You might picture the EVM as something like a virtual processor running Solidity. That's wrong twice. First, the EVM never sees Solidity — it executes bytecode, a sequence of single-byte instructions compiled from Solidity (or Vyper, or Huff, or hand-written assembly). Second, the EVM's architecture is a stack machine, meaning it doesn't use named registers like an x86 CPU. Every operation pulls inputs from and pushes outputs onto a last-in-first-out stack.

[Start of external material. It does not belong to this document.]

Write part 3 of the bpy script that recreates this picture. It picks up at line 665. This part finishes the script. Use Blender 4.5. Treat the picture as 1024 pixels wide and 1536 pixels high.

The stack holds 256-bit (32-byte) words, and it has a hard maximum depth of 1,024 items. Most operations consume one or two items from the top and push one result back. There are no floating-point numbers, no native string type. Everything is a 256-bit integer, and the bytecode is responsible for interpreting those integers as addresses, booleans, or whatever the contract logic needs.
This architecture is why Solidity has a "stack too deep" compilation error — the EVM can only directly access the top 16 stack slots via its DUP and SWAP opcodes. If a function has too many local variables, the compiler literally cannot reach them.
⚠ Common mistake: Assuming the EVM has memory like a normal computer. The EVM actually has three distinct data locations: the stack (fast, tiny, for computation), memory (byte-addressable, ephemeral, wiped after each call), and storage (persistent key-value store on-chain, expensive). Confusing these is the single most common source of gas misunderstanding.